Breaking Into the Super Collider
BuzzSkyline writes "A group of physicists went AWOL from the American Physical Society conference in Dallas this week to explore the ruins of the nearby Superconducting Super Collider. The SSC was to be the world's largest and most ambitious physics experiment. It would have been bigger than the LHC and run at triple the energy. But the budget ran out of control and the project was scrapped in 1993."
So, instead of the project being an over budget waste, they canned it so it could be a complete waste with no return. Brilliant.
See: Sunk Costs
Also, this thing was turning into a white elephant - between mismanagement by the physicists and cost over-runs (gee, from Government contractors?!? No way!) this was going to turn into a huge money pit. Anyway, the Europeans did it better
This is just one of those short sighted things we do because missiles are more exciting that basic science. A generation of US scientists should be considered loss as a result, and a generation of people able to teach the next generation about science is lost as well. How many billions of dollars is being spent to bootstrap science programs based on pictures in books when we could have have science based on real world experience.
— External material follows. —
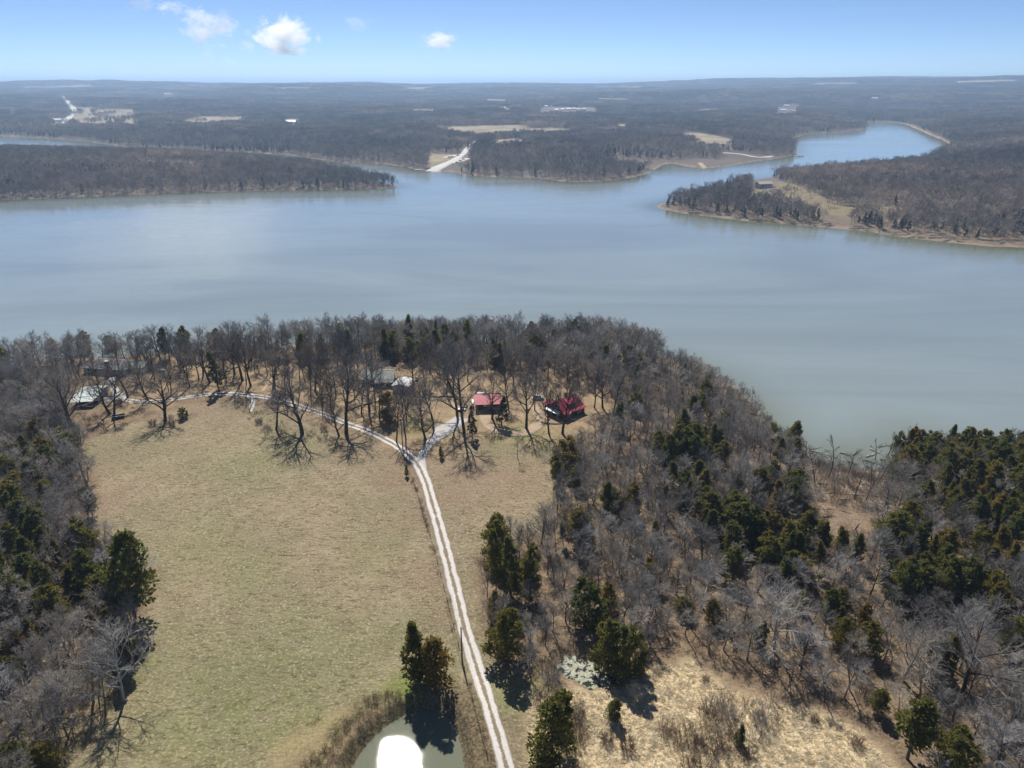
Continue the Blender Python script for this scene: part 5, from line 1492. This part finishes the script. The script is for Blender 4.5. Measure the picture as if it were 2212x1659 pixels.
# ---- house across the water
pl = g1(1640, 407.5); pr_ = g1(1670, 404); rz = 0.28; Lh = 17.0
e = house('lake_house', pl, rz, 'tan-roofed house with a deck on the right headland across the lake', 'house', 1.0)
w = MB(); gable_wall(w, 0, Lh, 0, 9, 6.2, 8.0, 'x', -3); w.build('wall', M_bluewall, e)
r = MB(); gable(r, 0, Lh, 0, 9, 6.3, 8.2, 'x', 0.2, 0.8); r.build('roof', M_tan, e)
MB().box(3, Lh + 2, -2.6, -0.01, 2.4, 2.6).build('deck', M_beige, e)
MB().box(3, Lh + 2, -2.6, -2.5, 2.6, 3.5).build('deck_rail', M_white, e)
for x in (3.1, 9.0, Lh + 1.6): MB().box(x, x + 0.3, -2.5, -2.2, -4, 2.39).build('post', M_beige, e)
for x in (4.5, 8.5, 12.5): window(e, x, 0.0, 3.0, 2.2, 2.2, 'x', -1)
for z in (0.2, 3.4): window(e, 0.0, 4.5, z, 1.6, 1.8, 'y', -1)

# ---- little buildings far away
def far_house(u, v, wpx, roofm, wallm, label, group=None, tall=1.0):
    p = g1(u, v); dist = float(np.linalg.norm(p - np.array([0, 0, CZ]))); Wd = max(wpx * dist / FP, 8.0); Dd = max(7.0, min(Wd * 0.6, 16)); h = (3.2 + 0.04 * Wd) * tall
    e = house('far_house', p, RNG.uniform(-0.25, 0.25), label, 'building'); 
    if group: e['group'] = group
    w = MB(); gable_wall(w, -Wd / 2, Wd / 2, 0, Dd, h, h + Dd * 0.22, 'x', -4); w.build('wall', wallm, e)
    r = MB(); gable(r, -Wd / 2, Wd / 2, 0, Dd, h + 0.1, h + Dd * 0.22 + 0.15, 'x', 0.25, 0.6); r.build('roof', roofm, e)
far_house(628, 266, 20, M_offwhite, M_bluewall, 'long white-roofed barn alone in the woods across the lake')
far_house(641, 268.5, 12, M_beige, M_beige, 'low tan shed just right of the long white-roofed barn')
far_house(116, 262, 24, M_white, M_white, 'white building left of the foot of the far hill road', tall=0.8)
far_house(362, 204, 12, M_white, M_white, 'bright white building high on the far hillside')
far_house(1086, 234.5, 10, M_white, M_white, 'white building in the middle of the far plain')
far_house(462, 246, 14, M_tan, M_bluewall, 'farmhouse at the top of the narrow far field')
far_house(420, 238, 12, M_tan, M_tan, 'grey barn between the two far left fields')
far_house(88, 236, 14, M_white, M_tan, 'pale house in the woods left of the far hill road')
for i, (u, v, w_) in enumerate([(1202, 239, 8), (1215, 238, 7), (1228, 237, 9), (1240, 236.5, 7), (1250, 238, 8), (1262, 237, 6), (1180, 231, 7), (1190, 230, 6), (1310, 236, 7), (1345, 234, 6), (1375, 237, 7), (1400, 232, 6), (1420, 233, 6), (1440, 233, 5)]):
    far_house(u, v, w_, M_white if i % 3 else M_offwhite, M_white, 'tiny white house in the far village beyond the lake', 'houses of the far village')
for i, (u, v, w_) in enumerate([(1715, 242, 9), (1692, 240, 11), (1668, 243, 6), (1700, 230, 10), (1600, 237, 7), (1570, 238, 6), (1782, 221, 9), (1891, 214, 13), (1969, 200, 7), (1960, 179, 8), (1938, 187, 9), (762, 247, 5), (855, 256, 8), (195, 184, 8), (412, 190, 8), (690, 264, 7), (725, 225, 6)]):
    far_house(u, v, w_, M_white if i % 2 else M_tan, M_white, 'tiny pale house scattered in the far woods', 'houses scattered in the far woods')

# ---- vehicles
def car(name, p, rz, paint, label, L=4.5, group=None, cat='car'):
    e = empty(name, tuple(map(float, p)), rz); tag(e, label, cat, group)
    b_ = MB(); h = L / 2
    prof = [(-h, 0.35), (-h, 0.85), (-h * 0.55, 0.98), (h * 0.9, 0.92), (h, 0.75), (h, 0.35)]
    vs_ = [(x, s * 0.9, z) for s in (-1, 1) for x, z in prof]; n = len(prof)
    b_.poly(vs_, [tuple(range(n)), tuple(range(2 * n - 1, n - 1, -1))] + [(i, n + i, n + (i + 1) % n, (i + 1) % n) for i in range(n)])
    b_.build('body', paint, e)
    prof = [(-h * 0.75, 0.95), (-h * 0.55, 1.5), (h * 0.2, 1.5), (h * 0.5, 0.95)]
    vs_ = [(x, s * 0.8, z) for s in (-1, 1) for x, z in prof]; n = 4
    c_ = MB().poly(vs_, [tuple(range(n)), tuple(range(2 * n - 1, n - 1, -1))] + [(i, n + i, n + (i + 1) % n, (i + 1) % n) for i in range(n)]).build('cabin', M_glass, e)
    MB().box(-h * 0.53, h * 0.18, -0.78, 0.78, 1.502, 1.56).build('car_roof', paint, c_)
    for x in (-h * 0.62, h * 0.62):
        for s in (-1, 1): MB().bar((x, s * 0.72, 0.33), (x, s * 0.93, 0.33), 0.33, 0.33, 10).build('wheel', M_tyre, e)
    return e
car('white_car', g1(1162, 862), 0.1, M_carw, 'white vehicle parked on the lawn left of the brown cottage', 4.2)
for i, (u, v, m_, lab) in enumerate([(970, 341, M_card, 'dark car parked on the left lot above the boat ramp'), (976, 339.5, M_cars, 'silver car beside a dark one on the left lot above the boat ramp'),
        (989, 337, M_card, 'dark car at the top of the boat ramp road'), (994, 348, M_carw, 'white car in the lower lot right of the boat ramp'), (1001, 345, M_cars, 'silver car at the upper end of the lot right of the boat ramp'),
        (987, 352, M_card, 'dark car nearest the water right of the boat ramp'), (1017, 341, M_carw, 'bright white vehicle under the trees right of the boat ramp lots')]):
    p = g1(u, v); p[2] += 0.45
    car('parked_car', p, RNG.uniform(-0.5, 0.5), m_, lab, 5.2, 'cars parked at the boat ramp')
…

"She's a scientist and a lesbian. She's not going to let it slide." Orphan Black
To put it in perspective, the supercollider cost about $8 billion over ALL its years. By contrast the nuclear fission industry received $38 billion in taxpayer loan guarantees in a single year, and the CBO projects that it will default on more than half of them. That's about $20 billion in taxpayer money. In one year. And that doesn't include direct subsidies, the eight year federal tax credit, the $2 billion dollar cost overrun fund, and debt waivers.
The baby's fine -- please stop sending business cards.
Actually despite initial reservations, Clinton urged Congress to continue funding it. Congress opted not to do so due to costs associated with developing the ISS.
Unrelated note: if you haven't clicked on TFA, you should. Don't worry, it's mostly pictures.
Also, this thing was turning into a white elephant - between mismanagement by the physicists
The problem was not physicists but politicians. Large colliders like the LHC and SSC require a chain of accelerators of increasing energy to inject protons into them. The US already has just such a chain but in Fermilab near Chicago, not in the middle of Texas. As I understand it the decision to move the SSC from Illinois to Texas was made by politicians for political reasons. Since the entire lower energy accelerator complex had to be built from scratch in Texas this literally doubled the cost of the project.
The damage to US physics goes well beyond the loss of the project though. There were many non-US groups involved in the SSC and its cancellation has meant that many are extremely adamant that future international accelerator projects should not be built in the US due to a complete lack of faith in the US funding system.